-- Start --

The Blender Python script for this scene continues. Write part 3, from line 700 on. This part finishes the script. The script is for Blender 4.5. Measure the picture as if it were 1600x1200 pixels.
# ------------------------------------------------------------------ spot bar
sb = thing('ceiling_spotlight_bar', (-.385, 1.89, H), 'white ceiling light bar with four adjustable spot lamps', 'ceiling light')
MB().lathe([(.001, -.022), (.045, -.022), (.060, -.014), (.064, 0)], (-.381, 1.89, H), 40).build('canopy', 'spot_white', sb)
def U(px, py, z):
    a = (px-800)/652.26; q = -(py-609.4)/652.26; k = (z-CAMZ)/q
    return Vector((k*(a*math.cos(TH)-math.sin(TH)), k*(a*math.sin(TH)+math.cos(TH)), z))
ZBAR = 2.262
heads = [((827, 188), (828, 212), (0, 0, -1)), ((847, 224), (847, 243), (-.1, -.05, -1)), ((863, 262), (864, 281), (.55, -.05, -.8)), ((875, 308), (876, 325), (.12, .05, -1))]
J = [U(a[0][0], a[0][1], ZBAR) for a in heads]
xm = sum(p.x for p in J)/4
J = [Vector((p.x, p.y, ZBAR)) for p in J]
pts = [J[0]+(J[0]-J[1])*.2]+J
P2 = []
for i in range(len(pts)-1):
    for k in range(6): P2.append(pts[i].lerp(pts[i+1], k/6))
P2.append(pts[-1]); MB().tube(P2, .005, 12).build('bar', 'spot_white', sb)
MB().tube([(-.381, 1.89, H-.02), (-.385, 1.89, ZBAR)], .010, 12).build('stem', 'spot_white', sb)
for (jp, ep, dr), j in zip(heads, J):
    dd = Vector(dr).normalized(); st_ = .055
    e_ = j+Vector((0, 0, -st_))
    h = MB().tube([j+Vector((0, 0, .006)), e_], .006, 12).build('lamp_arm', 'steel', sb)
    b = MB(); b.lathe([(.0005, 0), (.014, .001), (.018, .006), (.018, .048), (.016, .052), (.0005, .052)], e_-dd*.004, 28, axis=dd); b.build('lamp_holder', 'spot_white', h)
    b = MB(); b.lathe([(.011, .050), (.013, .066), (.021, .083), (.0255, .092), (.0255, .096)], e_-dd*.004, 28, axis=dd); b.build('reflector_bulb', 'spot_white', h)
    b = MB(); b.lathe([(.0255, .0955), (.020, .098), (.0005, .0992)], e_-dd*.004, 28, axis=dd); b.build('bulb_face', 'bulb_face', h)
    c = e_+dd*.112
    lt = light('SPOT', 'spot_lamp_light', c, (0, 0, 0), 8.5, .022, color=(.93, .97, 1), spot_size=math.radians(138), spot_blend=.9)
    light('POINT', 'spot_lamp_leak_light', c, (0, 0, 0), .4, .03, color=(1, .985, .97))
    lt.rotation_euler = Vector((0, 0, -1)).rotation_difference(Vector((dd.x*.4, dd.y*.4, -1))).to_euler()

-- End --

• [Aim of the exercise] Type out the material again exactly as presented.

• [Result of this task]
The Blender Python script for this scene continues. Write part 3, from line 700 on. This part finishes the script. The script is for Blender 4.5. Measure the picture as if it were 1600x1200 pixels.
# ------------------------------------------------------------------ spot bar
sb = thing('ceiling_spotlight_bar', (-.385, 1.89, H), 'white ceiling light bar with four adjustable spot lamps', 'ceiling light')
MB().lathe([(.001, -.022), (.045, -.022), (.060, -.014), (.064, 0)], (-.381, 1.89, H), 40).build('canopy', 'spot_white', sb)
def U(px, py, z):
    a = (px-800)/652.26; q = -(py-609.4)/652.26; k = (z-CAMZ)/q
    return Vector((k*(a*math.cos(TH)-math.sin(TH)), k*(a*math.sin(TH)+math.cos(TH)), z))
ZBAR = 2.262
heads = [((827, 188), (828, 212), (0, 0, -1)), ((847, 224), (847, 243), (-.1, -.05, -1)), ((863, 262), (864, 281), (.55, -.05, -.8)), ((875, 308), (876, 325), (.12, .05, -1))]
J = [U(a[0][0], a[0][1], ZBAR) for a in heads]
xm = sum(p.x for p in J)/4
J = [Vector((p.x, p.y, ZBAR)) for p in J]
pts = [J[0]+(J[0]-J[1])*.2]+J
P2 = []
for i in range(len(pts)-1):
    for k in range(6): P2.append(pts[i].lerp(pts[i+1], k/6))
P2.append(pts[-1]); MB().tube(P2, .005, 12).build('bar', 'spot_white', sb)
MB().tube([(-.381, 1.89, H-.02), (-.385, 1.89, ZBAR)], .010, 12).build('stem', 'spot_white', sb)
for (jp, ep, dr), j in zip(heads, J):
    dd = Vector(dr).normalized(); st_ = .055
    e_ = j+Vector((0, 0, -st_))
    h = MB().tube([j+Vector((0, 0, .006)), e_], .006, 12).build('lamp_arm', 'steel', sb)
    b = MB(); b.lathe([(.0005, 0), (.014, .001), (.018, .006), (.018, .048), (.016, .052), (.0005, .052)], e_-dd*.004, 28, axis=dd); b.build('lamp_holder', 'spot_white', h)
    b = MB(); b.lathe([(.011, .050), (.013, .066), (.021, .083), (.0255, .092), (.0255, .096)], e_-dd*.004, 28, axis=dd); b.build('reflector_bulb', 'spot_white', h)
    b = MB(); b.lathe([(.0255, .0955), (.020, .098), (.0005, .0992)], e_-dd*.004, 28, axis=dd); b.build('bulb_face', 'bulb_face', h)
    c = e_+dd*.112
    lt = light('SPOT', 'spot_lamp_light', c, (0, 0, 0), 8.5, .022, color=(.93, .97, 1), spot_size=math.radians(138), spot_blend=.9)
    light('POINT', 'spot_lamp_leak_light', c, (0, 0, 0), .4, .03, color=(1, .985, .97))
    lt.rotation_euler = Vector((0, 0, -1)).rotation_difference(Vector((dd.x*.4, dd.y*.4, -1))).to_euler()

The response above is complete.